For an Allegorical Dance of Women by Andrea Mantegna (In the Louvre)

Alternately titled: Sonnets for Pictures 3. A Dance of Nymphs, by Andrea Mantegna; in the Louvre

Dante Gabriel Rossetti

General Description

Date: 1849 October
Rhyme: abbaaccadeffed
Meter: iambic pentameter
Genre: sonnet
Sources of the Work:
Artist: Andrea Mantegna (1431-1506)
Location: Louvre

Bibliography

◦ Gregory, The Life and Works of DGR II. 108-109

◦ Hardinge, “Louvre Sonnets of DGR” (1891)

◦ McGann, Beauty of Inflections, 168-169

◦ McGann, DGR and the Game that Must be Lost, 23-24

◦ Riede, DGR and the Limits of Victorian Vision, 216

◦ Stein, Ritual of Interpretation, 135-136

Annotations

Editorial glosses and textual notes are available in a pop-up window. Line numbering reflects the structure of the Poems>1881 First Edition text.

Scholarly Commentary

Introduction

The difficulty of giving an exact formulation of the meaning of this splendid sonnet is the poem's sign to the reader of its argument. As DGR's note to the Germ text states, the “modern spectator may seek vainly to interpret” the painting, even though —paradoxically—“its meaning filleth it”. DGR's poem means to replicate in itself this effect it ascribes to the Mantegna painting. Baum's view of the sonnet is that “Rossetti, feeling that Mantegna painted chiefly for pictorial effect and assuming that he was not clearly conscious of the meaning he wanted to convey, attempts to supply the clue to the allegory: namely, that the life of the senses is permanent, while the labour of the mind may be in vain” (see Baum, Poems, Ballads, Sonnets 165n ). This view has much to recommend it, but it does ignore DGR's note, which explicitly states that the modern spectator will not be able to interpret correctly (including DGR, who is clearly an interpreter). The latter's interpretation, given in the sonnet, culminates in the last two lines, which have—like the famous conclusion of Keats's “Ode on a Grecian Urn” —the rhetorical form of a definite “meaning” (allegorical). But those lines are themselves only formally determinate (like the rest of the sonnet, like Mantegna's painting). They do not fix a specific “meaning”, they define the difference between the knowledge opened through artistic acts and the knowledge prized by interpreters, whether positivist or hermeneutical.

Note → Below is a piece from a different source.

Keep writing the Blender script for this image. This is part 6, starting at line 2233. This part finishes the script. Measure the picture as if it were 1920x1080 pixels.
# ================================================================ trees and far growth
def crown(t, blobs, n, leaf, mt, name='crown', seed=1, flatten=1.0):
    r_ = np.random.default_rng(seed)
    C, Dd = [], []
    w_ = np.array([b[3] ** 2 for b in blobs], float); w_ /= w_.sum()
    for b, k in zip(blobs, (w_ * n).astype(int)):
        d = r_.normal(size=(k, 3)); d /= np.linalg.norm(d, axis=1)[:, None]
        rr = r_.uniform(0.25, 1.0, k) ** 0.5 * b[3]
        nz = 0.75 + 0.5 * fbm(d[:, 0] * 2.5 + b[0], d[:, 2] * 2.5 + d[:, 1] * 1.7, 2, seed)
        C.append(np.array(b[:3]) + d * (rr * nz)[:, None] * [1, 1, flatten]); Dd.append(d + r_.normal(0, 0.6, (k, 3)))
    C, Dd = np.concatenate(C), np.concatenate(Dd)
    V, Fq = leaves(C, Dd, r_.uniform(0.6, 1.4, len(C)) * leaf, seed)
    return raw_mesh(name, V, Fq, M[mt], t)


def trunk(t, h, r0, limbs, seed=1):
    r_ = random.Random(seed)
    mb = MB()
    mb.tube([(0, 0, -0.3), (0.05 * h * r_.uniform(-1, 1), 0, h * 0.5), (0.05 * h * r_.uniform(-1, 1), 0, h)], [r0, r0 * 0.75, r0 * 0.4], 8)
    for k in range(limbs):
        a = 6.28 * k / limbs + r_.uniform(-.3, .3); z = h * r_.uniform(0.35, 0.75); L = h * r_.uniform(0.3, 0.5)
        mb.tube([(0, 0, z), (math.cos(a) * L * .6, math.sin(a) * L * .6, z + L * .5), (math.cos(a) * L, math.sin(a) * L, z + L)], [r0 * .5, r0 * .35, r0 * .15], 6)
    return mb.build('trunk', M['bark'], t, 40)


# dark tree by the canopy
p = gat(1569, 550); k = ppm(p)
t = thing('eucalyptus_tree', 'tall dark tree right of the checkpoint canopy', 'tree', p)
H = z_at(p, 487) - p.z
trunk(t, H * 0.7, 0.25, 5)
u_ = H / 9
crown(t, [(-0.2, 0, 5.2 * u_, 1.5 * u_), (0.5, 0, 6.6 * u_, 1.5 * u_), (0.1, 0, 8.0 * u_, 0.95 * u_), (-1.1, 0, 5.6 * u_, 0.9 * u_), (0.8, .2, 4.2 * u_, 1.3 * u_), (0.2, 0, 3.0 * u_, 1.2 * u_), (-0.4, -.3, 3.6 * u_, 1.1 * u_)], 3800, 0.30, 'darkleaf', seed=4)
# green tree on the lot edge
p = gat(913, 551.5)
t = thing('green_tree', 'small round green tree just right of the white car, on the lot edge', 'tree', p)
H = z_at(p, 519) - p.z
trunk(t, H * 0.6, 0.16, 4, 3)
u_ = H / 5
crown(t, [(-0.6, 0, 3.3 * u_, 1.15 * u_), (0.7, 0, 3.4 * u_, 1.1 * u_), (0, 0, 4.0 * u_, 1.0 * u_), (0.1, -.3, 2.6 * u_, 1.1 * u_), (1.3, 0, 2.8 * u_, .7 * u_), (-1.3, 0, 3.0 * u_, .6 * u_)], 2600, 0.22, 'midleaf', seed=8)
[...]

WMR's view ( 1911, 665n ) is that his brother did not know either the title or the mythological significance of the painting. But this is highly unlikely. DGR probably set those matters aside in order to emphasize his poem's argument about the character of symbolical (or allegorical) discourse. Whatever, WMR's reading of the sonnet is attractive: “that the emotion of the artist . . . is manifest, but not the particular thought which governed it”.

The play of language in lines 1-3 is crucial, and pivots on the double meaning of “frame”. Depending on how one takes that word, we will read the lines as saying that (a) the unheard music that governs the dance rang through Mantegna's body and resulted in this great picture, the execution of which involved him in an experience of profound conceptual awareness; (b) Mantegna embodied the unheard music that governs the dance in this picture, and when he himself saw what he had painted he experienced an understanding of ultimate meaning. Note that in either case DGR is emphasizing the cognitive power of pictorial forms of expression. So far as the rich language of the sonnet is concerned, equally important is the remarkable way that DGR works the pronominal “it”.

Textual History: Composition

An early fair copy is the only known holograph MS of the poem. It is copied on gray note paper along with five other sonnets and some blank verse, all of which DGR wrote during his trip to France and Belgium in 1849. On a small separate paper slip DGR added a note to the sonnet. The MS title of this sonnet, written in October, is simply “On an Allegorical Dance of Nymphs”. The poem in this MS quite different from the texts that were put into print.

The poem would have been written in October 1849. This copy, however, might have been made shortly thereafter; since the packet in which it is included seems to have been sent to George Tupper from London, not from the continent.

A copy made by WMR sometime in the early twentieth-century exhibits both the version published in 1850 and the later version published in 1870.

Textual History: Revision

DGR revised the original MS text quite substantially when he came to publish it in the Germ in 1850. He revised it yet once more, less drastically, when he came to print it in the proofs that would eventually lead to its publication in the 1870 Poems. The Penkill Proofs, which were the first set, show yet further revisions.

Printing History

First published in the Germ no. 4 (30 April 1850). DGR reprinted the poem in the Penkill Proofs, where its text is already much closer to the received version than to the Germ text. The proof process of 1869-1870, toward the publication of the 1870 Poems, resulted in the work as received.

Pictorial

WMR's note to the poem says that it “represents beyond a doubt the Muses (or other Deities) dancing to the music of Apollo while Vulcan is at his forge” ( 1911, 665n ). The painting is one of Mantegna's latest works, executed at the end of the fifteenth century.